Marceau Pivert (1895, Montmachoux, Seine-et-Marne – 1958) was a French schoolteacher, trade unionist, socialist militant, and journalist. He was an alumnus of the École normale supérieure de Saint-Cloud.

Active in the Syndicat National des Instituteurs (SNI), a staunch supporter of laïcité and a pacifist after service in World War I, Pivert joined the French Section of the Workers' International (SFIO) wing under Léon Blum, the section of the Party against the 1920 Comintern, as opposed to the new French Communist Party (PCF).

In the early 1930s, Pivert grouped the most left-wing members of the SFIO in his Gauche Révolutionnaire ("Revolutionary Left") tendency to which Daniel Guérin was a member, one which opened itself to Trotskyism, initiating entryism as a tactic for the latter.

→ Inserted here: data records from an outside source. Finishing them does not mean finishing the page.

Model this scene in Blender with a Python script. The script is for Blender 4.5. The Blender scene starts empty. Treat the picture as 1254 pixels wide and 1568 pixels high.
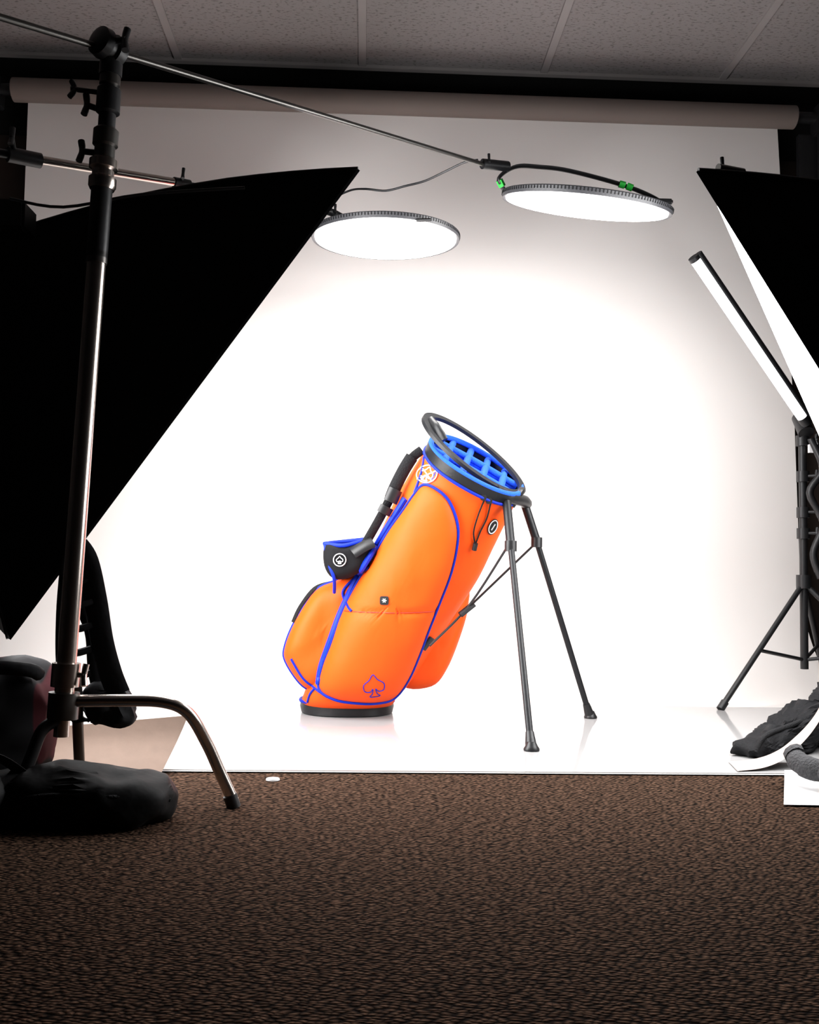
import bpy, bmesh, math
from mathutils import Matrix, Vector, noise
from mathutils.bvhtree import BVHTree
pi=math.pi
scene=bpy.context.scene
V=Vector
# ---------------------------------------------------------------- materials
def new_mat(n):
    m=bpy.data.materials.new(n);m.use_nodes=True
    return m,m.node_tree.nodes,m.node_tree.links,m.node_tree.nodes['Principled BSDF']
def mat(n,c,r=.6,metal=0,e=0,ec=(1,1,1),nscale=60,nvar=.12,bump=.05,sheen=0,coat=0,spec=.5):
    m,N,L,b=new_mat(n)
    tc=N.new('ShaderNodeTexCoord');nz=N.new('ShaderNodeTexNoise');nz.inputs['Scale'].default_value=nscale;nz.inputs['Detail'].default_value=4
    L.new(tc.outputs['Object'],nz.inputs['Vector'])
    mx=N.new('ShaderNodeMix');mx.data_type='RGBA'
    mx.inputs[6].default_value=(*[x*(1-nvar) for x in c],1);mx.inputs[7].default_value=(*[min(1,x*(1+nvar)) for x in c],1)
    L.new(nz.outputs['Fac'],mx.inputs[0]);L.new(mx.outputs[2],b.inputs['Base Color'])
    b.inputs['Roughness'].default_value=r;b.inputs['Metallic'].default_value=metal
    b.inputs['Specular IOR Level'].default_value=spec
    b.inputs['Sheen Weight'].default_value=sheen;b.inputs['Coat Weight'].default_value=coat
    if bump:
        bp=N.new('ShaderNodeBump');bp.inputs['Strength'].default_value=bump;bp.inputs['Distance'].default_value=.01
        L.new(nz.outputs['Fac'],bp.inputs['Height']);L.new(bp.outputs['Normal'],b.inputs['Normal'])
    if e:
        b.inputs['Emission Color'].default_value=(*ec,1);b.inputs['Emission Strength'].default_value=e
    return m
ORANGE=mat('orange_leatherette',(.84,.075,.002),.6,nscale=7,nvar=.04,bump=.5,spec=.22)
BLUE=mat('blue_piping',(.002,.018,.36),.6,spec=.2)
BLUEF=mat('blue_fleece',(.002,.075,.70),.9,nscale=200,bump=.3)
BLACK=mat('black_plastic',(.009,.009,.010),.42,spec=.4)
BLACKF=mat('black_fabric',(.006,.006,.007),.85,nscale=14,bump=.6,spec=.16)
NYL=mat('black_nylon',(.006,.006,.0065),.65,nscale=11,bump=.6,spec=.18)
WEB=mat('black_webbing',(.008,.008,.009),.75,nscale=300,bump=.4,spec=.2)
GREY=mat('black_anodised_tube',(.007,.0075,.009),.42,nscale=150,spec=.3)
HOUS=mat('dark_grey_housing',(.05,.05,.055),.45,nscale=150)
STEEL=mat('chrome_steel',(.50,.44,.40),.24,1,nscale=20,nvar=.05,bump=0)
DSTEEL=mat('dark_steel',(.10,.095,.09),.35,.9,nscale=30,bump=0)
WHITE=mat('white_print',(.85,.85,.85),.5)
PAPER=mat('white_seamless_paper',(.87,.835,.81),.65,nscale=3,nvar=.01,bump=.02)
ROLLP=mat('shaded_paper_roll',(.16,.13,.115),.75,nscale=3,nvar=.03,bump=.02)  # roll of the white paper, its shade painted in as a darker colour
CREAM=mat('shaded_paper_curl',(.36,.30,.27),.7,nscale=3,nvar=.03,bump=.02)  # curled white paper; dim cream shading is put into the base colour
ACR=mat('white_acrylic',(.365,.362,.36),.07,nscale=3,nvar=.0,bump=0,spec=.42)
TAN=mat('kraft_card',(.15,.10,.075),.85,nscale=40)
GREEN=mat('green_tape',(.02,.55,.05),.6)
LED=mat('led_diffuser',(1,1,1),.5,e=21,ec=(1,.98,.96),bump=0)
SBL=mat('softbox_diffuser',(1,1,1),.5,e=17,bump=0)
SBR=mat('softbox_diffuser_b',(1,1,1),.5,e=12,bump=0)
TUBE=mat('tube_diffuser',(1,1,1),.5,e=10,bump=0)
SOCK=mat('grey_knit',(.05,.05,.053),.95,nscale=200,bump=.6)
def carpet():
    m,N,L,b=new_mat('brown_loop_carpet')
    tc=N.new('ShaderNodeTexCoord');mp=N.new('ShaderNodeMapping');L.new(tc.outputs['Object'],mp.inputs[0])
    mp.inputs['Rotation'].default_value=(0,0,.45);mp.inputs['Scale'].default_value=(1.0,1.6,1)
    nd=N.new('ShaderNodeTexNoise');nd.inputs['Scale'].default_value=28;L.new(mp.outputs[0],nd.inputs['Vector'])
    vm=N.new('ShaderNodeVectorMath');vm.operation='MULTIPLY_ADD';vm.inputs[1].default_value=(.018,.018,.0);L.new(nd.outputs['Color'],vm.inputs[0]);L.new(mp.outputs[0],vm.inputs[2])
    vo=N.new('ShaderNodeTexVoronoi');vo.inputs['Scale'].default_value=106;vo.voronoi_dimensions='2D';vo.inputs['Randomness'].default_value=.6;L.new(vm.outputs[0],vo.inputs['Vector'])
    cr=N.new('ShaderNodeValToRGB');cr.color_ramp.elements[0].position=.10;cr.color_ramp.elements[0].color=(.125,.072,.047,1)
    cr.color_ramp.elements[1].position=.58;cr.color_ramp.elements[1].color=(.008,.005,.0035,1);L.new(vo.outputs['Distance'],cr.inputs[0])
    n2=N.new('ShaderNodeTexNoise');n2.inputs['Scale'].default_value=60;L.new(mp.outputs[0],n2.inputs['Vector'])
    mr=N.new('ShaderNodeMapRange');mr.inputs[1].default_value=.38;mr.inputs[2].default_value=.62;mr.inputs[3].default_value=.45;mr.inputs[4].default_value=1.1;L.new(n2.outputs['Fac'],mr.inputs[0])
    mx=N.new('ShaderNodeMix');mx.data_type='RGBA';mx.blend_type='MULTIPLY';mx.inputs[0].default_value=1
    L.new(cr.outputs[0],mx.inputs[6]);L.new(mr.outputs[0],mx.inputs[7]);L.new(mx.outputs[2],b.inputs['Base Color'])
    b.inputs['Roughness'].default_value=1;b.inputs['Specular IOR Level'].default_value=.03
    bp=N.new('ShaderNodeBump');bp.invert=True;bp.inputs['Strength'].default_value=.9;bp.inputs['Distance'].default_value=.005
    L.new(vo.outputs['Distance'],bp.inputs['Height']);L.new(bp.outputs[0],b.inputs['Normal'])
    return m
def tilemat():
    m,N,L,b=new_mat('acoustic_ceiling_tile')
    tc=N.new('ShaderNodeTexCoord');mp=N.new('ShaderNodeMapping');mp.inputs['Scale'].default_value=(1,2.2,1);L.new(tc.outputs['Object'],mp.inputs[0])
    n=N.new('ShaderNodeTexNoise');n.inputs['Scale'].default_value=60;n.inputs['Detail'].default_value=3;L.new(mp.outputs[0],n.inputs['Vector'])
    cr=N.new('ShaderNodeValToRGB');cr.color_ramp.elements[0].position=.36;cr.color_ramp.elements[0].color=(.15,.135,.133,1)
    cr.color_ramp.elements[1].position=.44;cr.color_ramp.elements[1].color=(.27,.247,.245,1);L.new(n.outputs['Fac'],cr.inputs[0]);L.new(cr.outputs[0],b.inputs['Base Color'])
    b.inputs['Roughness'].default_value=.95
    bp=N.new('ShaderNodeBump');bp.inputs['Strength'].default_value=.5;bp.inputs['Distance'].default_value=.003;L.new(n.outputs['Fac'],bp.inputs['Height']);L.new(bp.outputs[0],b.inputs['Normal'])
    return m
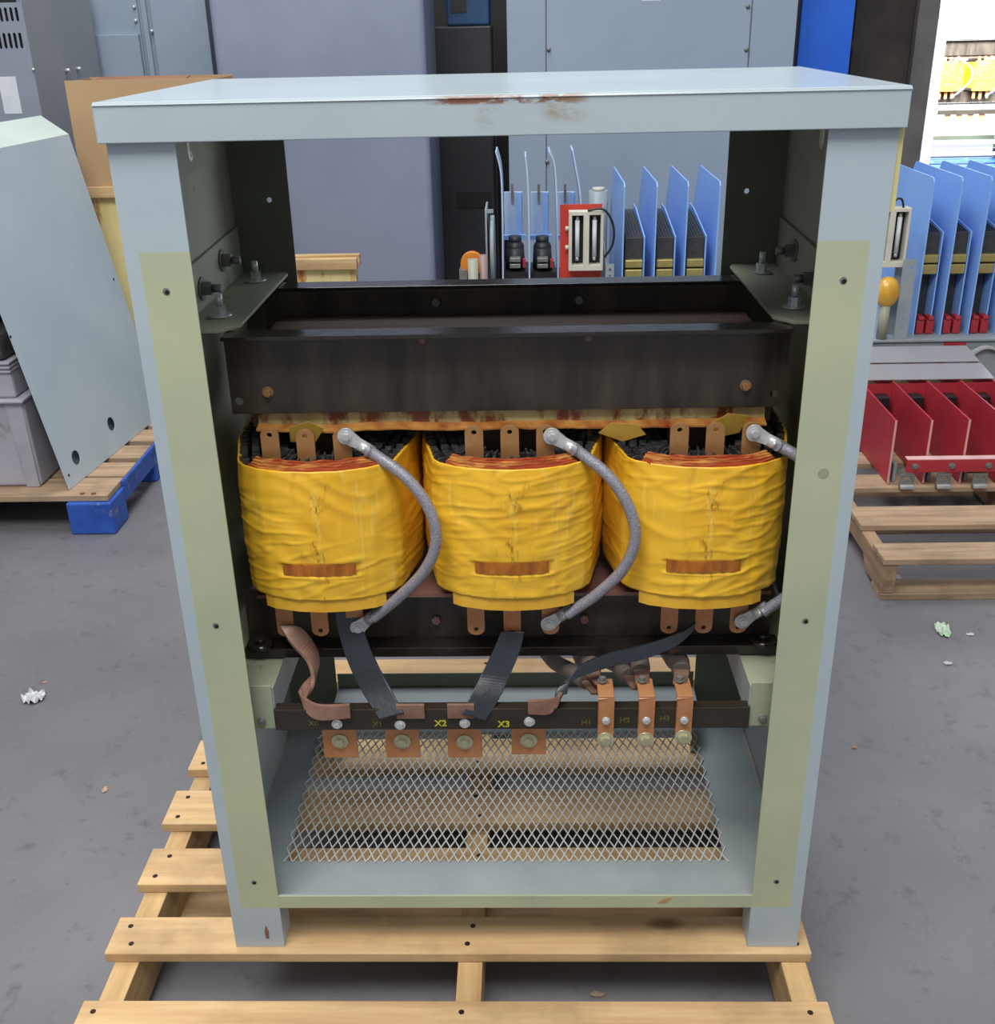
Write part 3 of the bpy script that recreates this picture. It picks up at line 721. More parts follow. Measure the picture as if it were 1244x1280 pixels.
# dark cabinet in the gap
yb = 4.5; x0 = X_(566, 100, yb); x1 = X_(616, 100, yb)
c = thing('dark_cabinet', 'dark charcoal cabinet deep in the gap between the grey cabinets', 'cabinet', ((x0+x1)/2, yb+.3, 0))
MB().box(x0-.1, x1, yb, yb+.6, 0, at(590, 32, y=yb).z).build('body', M['cabdark'], c, .01)
MB().box(x0, x1-.02, yb-.006, yb, at(590, 260, y=yb).z, at(590, 240, y=yb).z).build('drawer_front', M['black'], c)
b_ = thing('blue_box', 'dark blue box on top of the charcoal cabinet in the gap', 'box', ((x0+x1)/2, yb+.2, at(590, 32, y=yb).z+.0005))
MB().box(x0-.02, x1-.01, yb, yb+.4, at(590, 32, y=yb).z+.0005, at(590, 32, y=yb).z+.22).build('body', mat('dark_blue_plastic', (40, 84, 124), (30, 70, 108), 4, .5), b_, .01)
MB().box(x0, x0+.08, yb-.004, yb, at(590, 32, y=yb).z+.06, at(590, 32, y=yb).z+.12).build('latch', M['cabdark'], b_)
# large grey panelled cabinet at right
yb = 3.9; x0 = X_(634, 100, yb); x1 = X_(994, 60, yb); s1 = X_(683, 100, yb); s2 = X_(937, 60, yb)
c = thing('panelled_cabinet', 'broad blue-grey steel cabinet with two vertical seams, behind the blue-barrier switches', 'cabinet', ((x0+x1)/2, yb+.3, 0))
for a, b in ((x0, s1), (s1, s2), (s2, x1)): MB().box(a+.0025, b-.0025, yb, yb+.02, .05, 2.4).build('panel', M['cab2'], c, .003)
MB().box(x0+.003, x1-.003, yb+.012, yb+.6, 0, 2.4).build('body', M['cab3'], c)
for px, py in ((686, 62), (684, 202), (933, 62), (935, 8)):
    p = at(px, py, y=yb); MB().sphere((p.x, yb-.003, p.z), .010, 10, 6).build('screw', M['zinc_dull'], c)
MB().box(X_(803, 1, yb), X_(826, 1, yb), yb-.001, yb, at(810, 1, y=yb).z, at(810, 1, y=yb).z+.06).build('paper_label', M['paper'], c)
yb = 4.3; x0 = X_(992, 40, yb); x1 = X_(1066, 40, yb)
c = thing('blue_cabinet', 'bright blue painted steel cabinet end beside the broad grey cabinet', 'cabinet', ((x0+x1)/2, yb+.2, 0))
MB().box(x0+.03, x1, yb, yb+.4, 0, 2.6).build('body', M['blue'], c, .006); MB().box(x0+.005, x0+.029, yb+.02, yb+.4, 0, 2.6).build('edge_strip', M['cabdark'], c)

# ------------------------------------------------------------------ crates, box
M['cardboard'] = mat('brown_cardboard', (178, 148, 112), (170, 140, 104), 3, .8)
M['cardin'] = mat('cardboard_inside', (140, 100, 72), (124, 88, 62), 6, .85)
M['creamrust'] = mat('cream_panel_with_rust', (222, 208, 150), (206, 184, 120), 5, .6, stretch=(2.5, 2.5, .7), spots=(4.2, .52, (168, 108, 50)))
M['cratewood'] = wood('crate_wood', (198, 168, 122), (160, 128, 88), 0, knots=False, grey=(140, 120, 96))
yb = 3.02; x0 = X_(81, 106, yb); x1 = X_(268, 94, yb); z0 = at(132, 232, y=yb).z; z1 = at(170, 99, y=yb).z
c = thing('cardboard_box', 'open brown cardboard box standing on a pale wooden crate at left', 'box', ((x0+x1)/2, yb+.15, z0))
MB().box(x0, x1, yb, yb+.005, z0, z1).build('box_side', M['cardboard'], c)
MB().box(x0, x1, yb+.27, yb+.275, z0, z1-.0).build('box_side', M['cardboard'], c)
MB().box(x0, x0+.005, yb+.0055, yb+.2695, z0, z1-.004).build('box_side', M['cardboard'], c); MB().box(x1-.005, x1, yb+.0055, yb+.2695, z0, z1-.004).build('box_side', M['cardboard'], c)
MB().box(x0+.006, x1-.006, yb+.006, yb+.269, z0, z0+.006).build('box_bottom', M['cardin'], c)
MB().slab([(x0+.06, yb+.02, z1-.03), (x0+.42, yb+.02, z1-.03), (x0+.44, yb+.16, z1+.001), (x0+.08, yb+.16, z1+.001)], (0, 0, .004)).build('flap', M['cardin'], c)
def crate(name, label, x0, x1, y0, y1, zt):
    c = thing(name, label, 'crate', ((x0+x1)/2, (y0+y1)/2, 0))
    MB().box(x0+.012, x1-.012, y0+.02, y1-.02, .03, zt-.03).build('inner_panel', M['creamrust'], c)
    for (ya, yb_) in ((y0, y0+.02), (y1-.02, y1)):
        MB().box(x0, x1, ya-.012, yb_, zt-.045, zt-.0015).build('top_board', M['cratewood'], c, .003); MB().box(x0, x1, ya, yb_, 0, .09).build('bottom_board', M['cratewood'], c, .003)
    for xa in (x0, x1-.07): MB().box(xa, xa+.012, y0+.022, y1-.022, .09, zt-.05).build('corner_post', M['cratewood'], c, .003)
    return c
cb_ = crate('wooden_crate', 'pale yellow wooden crate under the cardboard box', x0+.02, x1-.3, yb-.01, yb+.4, z0-.0005)
MB().box(x0+.02, x1-.3, yb-.01, yb+.39, z0-.006, z0-.0005).build('crate_top', M['cratewood'], cb_)
yb = 2.9; xr = X_(447, 335, yb); zt = at(440, 322, y=yb).z
crate('wooden_crate', 'rust-stained cream crate with a wooden top board, seen through the cabinet above the clamp', xr-.62, xr, yb, yb+.10, zt)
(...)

In 1936, when Blum formed the Popular Front government, he was pressured by Pivert to reject capitalism. With the spontaneous strikes around the country, Blum refused to allow for revolutionary conditions to arise. Pivert then wrote his best-known article, published on 27 May, headlined Tout est possible! ("Everything Is Possible"), alluding to a social revolution (but never to a socialist one). However, he was opposed by the communist press organ L'Humanité (the PCF was a backer of the Blum government). The communist editorial read: Non! Tout n'est pas possible! ("No! Everything Is Possible!"). In consequence, Pivert cuthis links with the government, writing to Blum, "I will not accept capitulation in front of Capitalism and the banks".